Designed for a second-semester course in linear algebra, this classroom-tested text creates a bridge from linear algebra concepts to more advanced abstract algebra and matrix theory. It focuses on the development of the Moore-Penrose inverse and uses concrete examples to make arguments clear. The authors provide MATLAB® examples and exercises throughout as well as numerous homework problems and suggestions for further reading. The appendices present basic linear algebra topics and related prerequisites. Delving into elementary linear algebra ideas at a deeper level, this book prepares readers for further study in matrix theory and abstract algebra.

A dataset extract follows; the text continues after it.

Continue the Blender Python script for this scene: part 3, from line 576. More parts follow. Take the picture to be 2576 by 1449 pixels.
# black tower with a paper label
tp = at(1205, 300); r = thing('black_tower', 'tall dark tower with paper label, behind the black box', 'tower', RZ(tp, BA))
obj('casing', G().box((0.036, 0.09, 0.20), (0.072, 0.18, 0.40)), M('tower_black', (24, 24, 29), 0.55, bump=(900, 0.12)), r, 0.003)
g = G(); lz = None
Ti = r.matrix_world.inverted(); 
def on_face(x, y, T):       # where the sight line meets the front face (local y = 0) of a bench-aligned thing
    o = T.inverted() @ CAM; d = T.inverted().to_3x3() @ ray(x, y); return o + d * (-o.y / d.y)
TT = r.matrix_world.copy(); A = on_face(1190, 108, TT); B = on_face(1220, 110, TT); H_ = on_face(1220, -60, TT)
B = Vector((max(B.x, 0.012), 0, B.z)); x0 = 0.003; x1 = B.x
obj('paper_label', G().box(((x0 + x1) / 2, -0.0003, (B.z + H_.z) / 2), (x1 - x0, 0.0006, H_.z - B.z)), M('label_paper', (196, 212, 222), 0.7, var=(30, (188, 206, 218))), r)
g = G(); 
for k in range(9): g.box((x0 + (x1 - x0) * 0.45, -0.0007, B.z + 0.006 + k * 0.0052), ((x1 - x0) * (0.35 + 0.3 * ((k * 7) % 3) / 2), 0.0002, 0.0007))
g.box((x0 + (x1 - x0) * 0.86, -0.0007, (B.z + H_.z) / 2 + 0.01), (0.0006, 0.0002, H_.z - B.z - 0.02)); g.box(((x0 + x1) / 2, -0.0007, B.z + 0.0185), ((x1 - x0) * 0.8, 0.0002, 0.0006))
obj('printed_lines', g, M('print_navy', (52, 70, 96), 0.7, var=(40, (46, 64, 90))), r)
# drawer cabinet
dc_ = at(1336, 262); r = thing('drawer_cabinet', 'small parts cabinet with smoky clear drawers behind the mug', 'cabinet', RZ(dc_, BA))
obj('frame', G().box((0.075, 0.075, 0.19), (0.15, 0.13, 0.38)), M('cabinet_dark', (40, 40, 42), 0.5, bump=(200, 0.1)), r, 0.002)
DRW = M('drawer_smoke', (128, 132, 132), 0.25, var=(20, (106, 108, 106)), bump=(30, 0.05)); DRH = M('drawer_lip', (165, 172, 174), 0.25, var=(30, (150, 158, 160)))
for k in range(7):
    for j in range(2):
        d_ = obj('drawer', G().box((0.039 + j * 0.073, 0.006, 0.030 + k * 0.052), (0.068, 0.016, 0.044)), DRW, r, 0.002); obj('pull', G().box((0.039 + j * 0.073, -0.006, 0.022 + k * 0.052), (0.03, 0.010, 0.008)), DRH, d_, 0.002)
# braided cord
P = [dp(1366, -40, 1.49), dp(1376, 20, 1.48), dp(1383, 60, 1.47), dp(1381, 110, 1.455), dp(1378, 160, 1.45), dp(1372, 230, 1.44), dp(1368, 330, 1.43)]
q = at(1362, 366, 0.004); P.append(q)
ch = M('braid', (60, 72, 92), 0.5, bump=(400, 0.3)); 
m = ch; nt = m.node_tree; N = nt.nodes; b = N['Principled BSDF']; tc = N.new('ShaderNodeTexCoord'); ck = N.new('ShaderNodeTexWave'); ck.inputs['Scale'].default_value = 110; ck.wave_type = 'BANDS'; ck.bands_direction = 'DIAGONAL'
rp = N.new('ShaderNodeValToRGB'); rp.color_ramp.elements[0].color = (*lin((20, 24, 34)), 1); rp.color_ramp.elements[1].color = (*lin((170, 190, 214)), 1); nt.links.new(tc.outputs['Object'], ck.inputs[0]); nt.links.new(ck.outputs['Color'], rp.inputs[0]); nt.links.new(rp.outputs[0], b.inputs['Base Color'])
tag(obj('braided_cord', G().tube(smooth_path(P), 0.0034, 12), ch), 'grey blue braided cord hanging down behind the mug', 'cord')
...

In 1990, the National Science Foundation recommended that every college mathematics curriculum should include a second course in linear algebra. In answer to this recommendation, Matrix Theory: From Generalized Inverses to Jordan Form provides the material for a second semester of linear algebra that probes introductory linear algebra concepts while also exploring topics not typically covered in a sophomore-level class.
Tailoring the material to advanced undergraduate and beginning graduate students, the authors offer instructors flexibility in choosing topics from the book. The text first focuses on the central problem of linear algebra: solving systems of linear equations. It then discusses LU factorization, derives Sylvester's rank formula, introduces full-rank factorization, and describes generalized inverses. After discussions on norms, QR factorization, and orthogonality, the authors prove the important spectral theorem. They also highlight the primary decomposition theorem, Schur's triangularization theorem, singular value decomposition, and the Jordan canonical form theorem. The book concludes with a chapter on multilinear algebra.
With this classroom-tested text students can delve into elementary linear algebra ideas at a deeper level and prepare for further study in matrix theory and abstract algebra.